● Given instruction
Would you extract the whole listing below and retype it exactly?

====================

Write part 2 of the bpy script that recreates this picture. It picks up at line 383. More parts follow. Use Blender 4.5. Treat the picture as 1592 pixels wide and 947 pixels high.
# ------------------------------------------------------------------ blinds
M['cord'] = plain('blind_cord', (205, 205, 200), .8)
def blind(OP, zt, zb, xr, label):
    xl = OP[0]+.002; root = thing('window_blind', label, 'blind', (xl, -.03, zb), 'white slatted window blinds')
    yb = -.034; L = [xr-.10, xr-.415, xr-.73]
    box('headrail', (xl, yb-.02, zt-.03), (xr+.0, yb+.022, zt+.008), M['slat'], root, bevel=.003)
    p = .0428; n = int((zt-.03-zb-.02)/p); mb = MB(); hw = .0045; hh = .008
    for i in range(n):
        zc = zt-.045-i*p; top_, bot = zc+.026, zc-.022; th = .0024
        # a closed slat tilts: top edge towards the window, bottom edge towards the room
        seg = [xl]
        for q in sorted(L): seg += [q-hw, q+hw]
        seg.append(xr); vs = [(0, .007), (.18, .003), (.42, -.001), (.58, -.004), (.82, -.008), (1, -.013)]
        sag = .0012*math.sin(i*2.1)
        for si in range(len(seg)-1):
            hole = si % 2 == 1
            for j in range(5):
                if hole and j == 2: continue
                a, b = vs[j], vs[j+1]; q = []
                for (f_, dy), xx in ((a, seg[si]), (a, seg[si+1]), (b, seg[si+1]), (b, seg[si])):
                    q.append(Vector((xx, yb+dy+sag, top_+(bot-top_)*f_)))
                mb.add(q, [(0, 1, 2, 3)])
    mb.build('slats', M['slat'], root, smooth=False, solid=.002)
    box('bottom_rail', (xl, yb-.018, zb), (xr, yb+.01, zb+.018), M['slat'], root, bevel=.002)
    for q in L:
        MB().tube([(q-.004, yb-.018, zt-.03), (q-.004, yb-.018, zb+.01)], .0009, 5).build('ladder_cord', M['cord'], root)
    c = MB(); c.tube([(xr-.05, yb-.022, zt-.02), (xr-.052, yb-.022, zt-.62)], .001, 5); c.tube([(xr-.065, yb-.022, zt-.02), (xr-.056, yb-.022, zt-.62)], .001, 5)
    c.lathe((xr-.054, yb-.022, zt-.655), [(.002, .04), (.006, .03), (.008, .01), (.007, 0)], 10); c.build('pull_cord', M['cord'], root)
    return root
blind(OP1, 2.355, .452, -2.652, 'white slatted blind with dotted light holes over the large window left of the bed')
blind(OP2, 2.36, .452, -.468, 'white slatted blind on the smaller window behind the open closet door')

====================

● Expected answer
Write part 2 of the bpy script that recreates this picture. It picks up at line 383. More parts follow. Use Blender 4.5. Treat the picture as 1592 pixels wide and 947 pixels high.
# ------------------------------------------------------------------ blinds
M['cord'] = plain('blind_cord', (205, 205, 200), .8)
def blind(OP, zt, zb, xr, label):
    xl = OP[0]+.002; root = thing('window_blind', label, 'blind', (xl, -.03, zb), 'white slatted window blinds')
    yb = -.034; L = [xr-.10, xr-.415, xr-.73]
    box('headrail', (xl, yb-.02, zt-.03), (xr+.0, yb+.022, zt+.008), M['slat'], root, bevel=.003)
    p = .0428; n = int((zt-.03-zb-.02)/p); mb = MB(); hw = .0045; hh = .008
    for i in range(n):
        zc = zt-.045-i*p; top_, bot = zc+.026, zc-.022; th = .0024
        # a closed slat tilts: top edge towards the window, bottom edge towards the room
        seg = [xl]
        for q in sorted(L): seg += [q-hw, q+hw]
        seg.append(xr); vs = [(0, .007), (.18, .003), (.42, -.001), (.58, -.004), (.82, -.008), (1, -.013)]
        sag = .0012*math.sin(i*2.1)
        for si in range(len(seg)-1):
            hole = si % 2 == 1
            for j in range(5):
                if hole and j == 2: continue
                a, b = vs[j], vs[j+1]; q = []
                for (f_, dy), xx in ((a, seg[si]), (a, seg[si+1]), (b, seg[si+1]), (b, seg[si])):
                    q.append(Vector((xx, yb+dy+sag, top_+(bot-top_)*f_)))
                mb.add(q, [(0, 1, 2, 3)])
    mb.build('slats', M['slat'], root, smooth=False, solid=.002)
    box('bottom_rail', (xl, yb-.018, zb), (xr, yb+.01, zb+.018), M['slat'], root, bevel=.002)
    for q in L:
        MB().tube([(q-.004, yb-.018, zt-.03), (q-.004, yb-.018, zb+.01)], .0009, 5).build('ladder_cord', M['cord'], root)
    c = MB(); c.tube([(xr-.05, yb-.022, zt-.02), (xr-.052, yb-.022, zt-.62)], .001, 5); c.tube([(xr-.065, yb-.022, zt-.02), (xr-.056, yb-.022, zt-.62)], .001, 5)
    c.lathe((xr-.054, yb-.022, zt-.655), [(.002, .04), (.006, .03), (.008, .01), (.007, 0)], 10); c.build('pull_cord', M['cord'], root)
    return root
blind(OP1, 2.355, .452, -2.652, 'white slatted blind with dotted light holes over the large window left of the bed')
blind(OP2, 2.36, .452, -.468, 'white slatted blind on the smaller window behind the open closet door')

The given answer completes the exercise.